寺田 「現状維持バイアス」は、クライアントさんの現場では日常茶飯事に使われているのですか?

横山 ええ。「現状維持バイアス」と「ロックしますか?」が流行になりやすいですね。「『ロック』しろ」というのは、自分も「ロック」できない場合もあるので、少々キツイかもしれませんが、「現状維持バイアス」の表現はとても言いやすいと思います。

寺田 そうですね。「現状維持バイアスをはずす」という表現がいいんでしょうね。なんか、すぐはずれてしまうんだよという。

横山 そうですね。

寺田 「ロック」だとかなり厳しい感じですね。

横山 ええ、「ロック」は厳しいですね。

寺田 「ロック」と「現状維持バイアス」というのは、『部下本』でこれを強く出していくというのは決めていたんですか。

横山 いや、そうではないですね。「ロックPDCA」と言い始めたのは、本が出るちょっと前ですね。

寺田 なるほど。横山さんの場合、次から次へとアイデアが出てくる感じがするのですが、以前「メモ魔」とおっしゃっていました。メモを書いていくと、アイデアが次々スパークするものなのでしょうか。

「ツイスター型」vs「そよかぜ型」の対比はどこから?

横山 確かにそうですね。常に「メタファー」のことは考えています。「メタファー」とは、何かに喩えることです。先ほど話した、「脳の空白」を埋めてもらうために、万人が知っているような事例を用意することです。そのために、私が伝えたいことと、その事例とのいろいろな共通項を導き出していく作業をします。『部下本』でものすごく考えたメタファーは「ツイスター型」というコピー。もうこの表現はめちゃめちゃ考えました。

寺田 それは、どういうふうにして思いついたんですか?

横山 大量行動することで無駄が省かれていくことをどう表現するかと考え、2日間くらい考えました。そのときに、「遠心分離」というイメージが浮かんできて、これはいいと。遠心分離で風を起こしていくと、無駄な会議や資料づくりはどんどん吹っ飛んでいく。この「自然と吹っ飛んでいく」という感じを出したかったのです。

寺田 突然風が起こって、うお~んと。

横山 ええ。「竜巻」とか「突風」とか「トルネード」というのはよく使われるので、これはかぶっちゃいけないと思い、「ツイスター」というコピーを思いつきました。
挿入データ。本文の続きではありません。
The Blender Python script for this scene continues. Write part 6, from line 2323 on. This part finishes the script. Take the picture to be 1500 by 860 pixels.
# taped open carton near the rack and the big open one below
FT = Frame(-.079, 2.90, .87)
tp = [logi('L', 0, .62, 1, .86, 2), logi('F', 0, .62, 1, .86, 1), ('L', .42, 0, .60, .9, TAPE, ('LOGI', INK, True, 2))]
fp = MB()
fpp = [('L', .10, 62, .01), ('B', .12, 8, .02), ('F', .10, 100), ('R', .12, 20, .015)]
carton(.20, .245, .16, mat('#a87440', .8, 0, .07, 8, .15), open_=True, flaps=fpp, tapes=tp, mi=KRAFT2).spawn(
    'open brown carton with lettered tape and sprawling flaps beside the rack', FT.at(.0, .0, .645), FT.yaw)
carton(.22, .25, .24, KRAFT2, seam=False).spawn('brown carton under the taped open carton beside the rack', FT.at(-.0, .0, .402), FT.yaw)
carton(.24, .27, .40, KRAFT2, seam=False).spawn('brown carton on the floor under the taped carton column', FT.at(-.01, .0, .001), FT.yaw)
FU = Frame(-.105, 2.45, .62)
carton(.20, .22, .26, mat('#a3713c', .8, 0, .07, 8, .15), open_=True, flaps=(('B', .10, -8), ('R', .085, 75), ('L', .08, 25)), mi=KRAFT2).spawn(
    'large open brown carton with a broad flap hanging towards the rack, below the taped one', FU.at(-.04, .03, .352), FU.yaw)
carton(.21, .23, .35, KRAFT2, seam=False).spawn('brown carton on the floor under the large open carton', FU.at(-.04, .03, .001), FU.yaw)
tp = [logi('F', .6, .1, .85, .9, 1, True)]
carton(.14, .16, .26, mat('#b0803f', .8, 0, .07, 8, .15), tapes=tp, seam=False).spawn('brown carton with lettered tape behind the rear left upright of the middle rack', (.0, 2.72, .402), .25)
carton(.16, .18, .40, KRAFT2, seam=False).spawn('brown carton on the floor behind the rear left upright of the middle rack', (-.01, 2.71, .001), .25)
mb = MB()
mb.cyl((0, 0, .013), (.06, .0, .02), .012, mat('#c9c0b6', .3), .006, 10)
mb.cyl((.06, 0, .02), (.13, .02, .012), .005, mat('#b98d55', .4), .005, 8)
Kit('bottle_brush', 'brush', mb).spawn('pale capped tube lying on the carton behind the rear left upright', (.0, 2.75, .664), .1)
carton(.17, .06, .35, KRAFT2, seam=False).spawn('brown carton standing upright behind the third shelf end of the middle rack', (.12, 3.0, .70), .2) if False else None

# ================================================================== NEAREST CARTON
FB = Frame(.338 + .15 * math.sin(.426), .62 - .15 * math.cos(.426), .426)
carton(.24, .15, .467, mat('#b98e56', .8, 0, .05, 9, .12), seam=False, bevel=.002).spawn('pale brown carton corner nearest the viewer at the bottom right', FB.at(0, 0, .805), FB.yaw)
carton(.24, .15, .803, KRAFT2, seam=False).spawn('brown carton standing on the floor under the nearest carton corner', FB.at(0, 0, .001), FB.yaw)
「ツイスター」というハリウッド映画があるのですが、これは、グアテマラにいるときに観た面白い映画です。

寺田 それは誰かが風を起こして組織改革するような映画なのですか?

横山 いえいえ、もう本当に竜巻が襲ってくる映画で、すさまじい映画です。もう恐怖を感じる映画で。

寺田 ただ、「ツイスター」という言葉は、あんまり使わないですよね。

横山 ですから、「ツイスター」でいいんだろうか?というのはすごく悩んだのですが、意外とクライアント先の方々から「うちもツイスターになります」と、言われることが多く、うれしいですよね。

寺田 そうですね。そして「ツイスター」の対向軸に「そよかぜ型」を持ってきた。『金持ち父さん、貧乏父さん』のように。「そよかぜ」という日本語4文字もいいですね。

横山 「そよかぜ」という表現は、それほどネガティブでもポジティブでもないですから、角は立たないですよね(笑)。メタファーを考えるとき、よく活用するのが『類語辞典』や『感情表現辞典』などの辞書です。家にたくさん持っているんですよ。たとえば、風とか水とか絵や写真つきで、ネット上などでも「雲の辞書」や「空の辞典」も、いろいろ活用しています。こういう辞書を駆使してイメージを膨らませていっています。